• [Goal]
Leaving out the pictures, retype all the material exactly.

• [Data]
####

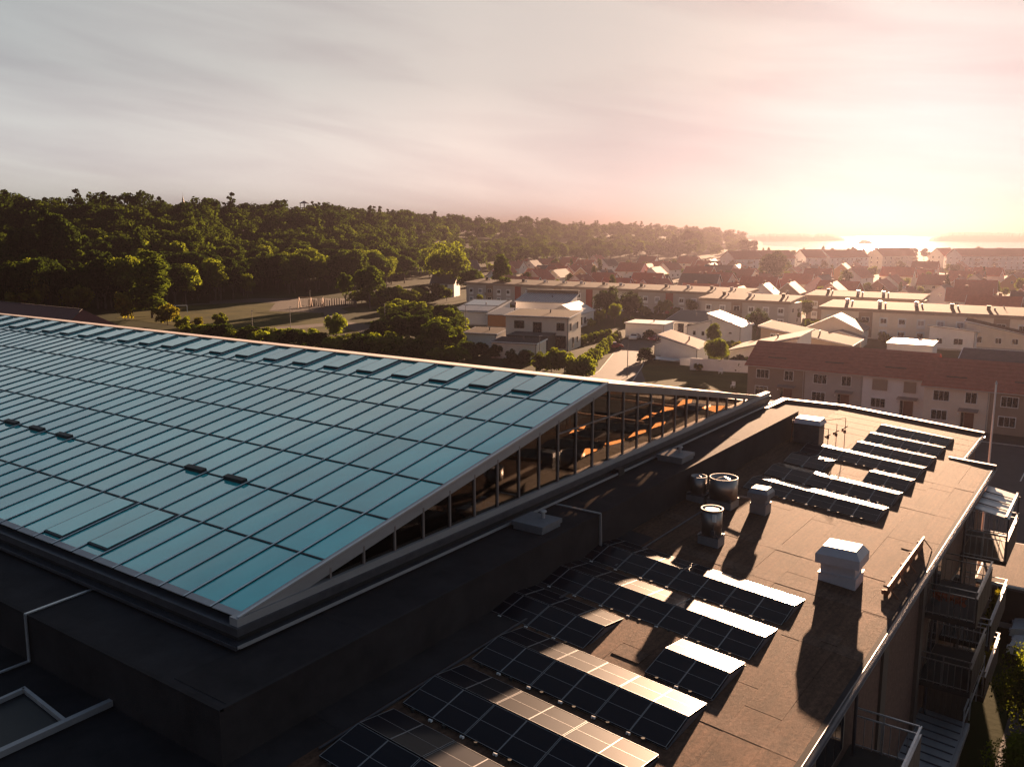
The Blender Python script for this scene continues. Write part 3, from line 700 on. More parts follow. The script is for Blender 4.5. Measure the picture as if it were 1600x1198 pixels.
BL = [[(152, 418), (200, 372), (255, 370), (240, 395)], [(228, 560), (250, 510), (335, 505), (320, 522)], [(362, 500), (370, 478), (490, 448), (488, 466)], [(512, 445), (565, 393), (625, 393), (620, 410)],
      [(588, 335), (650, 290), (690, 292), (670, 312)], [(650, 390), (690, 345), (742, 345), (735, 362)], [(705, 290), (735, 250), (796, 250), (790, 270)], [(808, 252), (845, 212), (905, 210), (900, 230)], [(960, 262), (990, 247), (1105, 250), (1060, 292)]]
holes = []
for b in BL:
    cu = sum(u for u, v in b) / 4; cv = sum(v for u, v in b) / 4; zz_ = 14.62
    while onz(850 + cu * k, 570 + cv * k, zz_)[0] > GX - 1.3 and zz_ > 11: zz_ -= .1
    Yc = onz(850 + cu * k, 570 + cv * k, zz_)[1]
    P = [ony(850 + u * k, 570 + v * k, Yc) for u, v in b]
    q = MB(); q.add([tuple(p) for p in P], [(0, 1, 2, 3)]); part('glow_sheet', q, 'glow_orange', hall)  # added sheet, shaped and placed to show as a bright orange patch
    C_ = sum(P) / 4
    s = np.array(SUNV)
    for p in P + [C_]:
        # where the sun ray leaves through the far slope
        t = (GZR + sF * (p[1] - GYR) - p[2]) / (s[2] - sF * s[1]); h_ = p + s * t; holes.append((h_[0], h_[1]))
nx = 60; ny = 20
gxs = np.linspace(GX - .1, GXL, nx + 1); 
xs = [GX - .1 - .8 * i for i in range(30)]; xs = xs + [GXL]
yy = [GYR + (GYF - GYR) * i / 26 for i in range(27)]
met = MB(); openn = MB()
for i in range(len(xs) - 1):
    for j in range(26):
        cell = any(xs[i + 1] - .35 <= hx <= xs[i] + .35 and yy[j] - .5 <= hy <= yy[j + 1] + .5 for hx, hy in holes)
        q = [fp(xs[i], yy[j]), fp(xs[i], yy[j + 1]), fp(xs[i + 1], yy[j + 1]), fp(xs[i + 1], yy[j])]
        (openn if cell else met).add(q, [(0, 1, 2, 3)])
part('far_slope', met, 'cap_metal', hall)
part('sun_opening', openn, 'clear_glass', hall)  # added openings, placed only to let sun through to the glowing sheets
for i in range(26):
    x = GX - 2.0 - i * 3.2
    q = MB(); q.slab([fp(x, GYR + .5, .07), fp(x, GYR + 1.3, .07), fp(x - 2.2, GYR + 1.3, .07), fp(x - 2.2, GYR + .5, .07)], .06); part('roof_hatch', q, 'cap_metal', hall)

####

• [Expected answer]
The Blender Python script for this scene continues. Write part 3, from line 700 on. More parts follow. The script is for Blender 4.5. Measure the picture as if it were 1600x1198 pixels.
BL = [[(152, 418), (200, 372), (255, 370), (240, 395)], [(228, 560), (250, 510), (335, 505), (320, 522)], [(362, 500), (370, 478), (490, 448), (488, 466)], [(512, 445), (565, 393), (625, 393), (620, 410)],
      [(588, 335), (650, 290), (690, 292), (670, 312)], [(650, 390), (690, 345), (742, 345), (735, 362)], [(705, 290), (735, 250), (796, 250), (790, 270)], [(808, 252), (845, 212), (905, 210), (900, 230)], [(960, 262), (990, 247), (1105, 250), (1060, 292)]]
holes = []
for b in BL:
    cu = sum(u for u, v in b) / 4; cv = sum(v for u, v in b) / 4; zz_ = 14.62
    while onz(850 + cu * k, 570 + cv * k, zz_)[0] > GX - 1.3 and zz_ > 11: zz_ -= .1
    Yc = onz(850 + cu * k, 570 + cv * k, zz_)[1]
    P = [ony(850 + u * k, 570 + v * k, Yc) for u, v in b]
    q = MB(); q.add([tuple(p) for p in P], [(0, 1, 2, 3)]); part('glow_sheet', q, 'glow_orange', hall)  # added sheet, shaped and placed to show as a bright orange patch
    C_ = sum(P) / 4
    s = np.array(SUNV)
    for p in P + [C_]:
        # where the sun ray leaves through the far slope
        t = (GZR + sF * (p[1] - GYR) - p[2]) / (s[2] - sF * s[1]); h_ = p + s * t; holes.append((h_[0], h_[1]))
nx = 60; ny = 20
gxs = np.linspace(GX - .1, GXL, nx + 1); 
xs = [GX - .1 - .8 * i for i in range(30)]; xs = xs + [GXL]
yy = [GYR + (GYF - GYR) * i / 26 for i in range(27)]
met = MB(); openn = MB()
for i in range(len(xs) - 1):
    for j in range(26):
        cell = any(xs[i + 1] - .35 <= hx <= xs[i] + .35 and yy[j] - .5 <= hy <= yy[j + 1] + .5 for hx, hy in holes)
        q = [fp(xs[i], yy[j]), fp(xs[i], yy[j + 1]), fp(xs[i + 1], yy[j + 1]), fp(xs[i + 1], yy[j])]
        (openn if cell else met).add(q, [(0, 1, 2, 3)])
part('far_slope', met, 'cap_metal', hall)
part('sun_opening', openn, 'clear_glass', hall)  # added openings, placed only to let sun through to the glowing sheets
for i in range(26):
    x = GX - 2.0 - i * 3.2
    q = MB(); q.slab([fp(x, GYR + .5, .07), fp(x, GYR + 1.3, .07), fp(x - 2.2, GYR + 1.3, .07), fp(x - 2.2, GYR + .5, .07)], .06); part('roof_hatch', q, 'cap_metal', hall)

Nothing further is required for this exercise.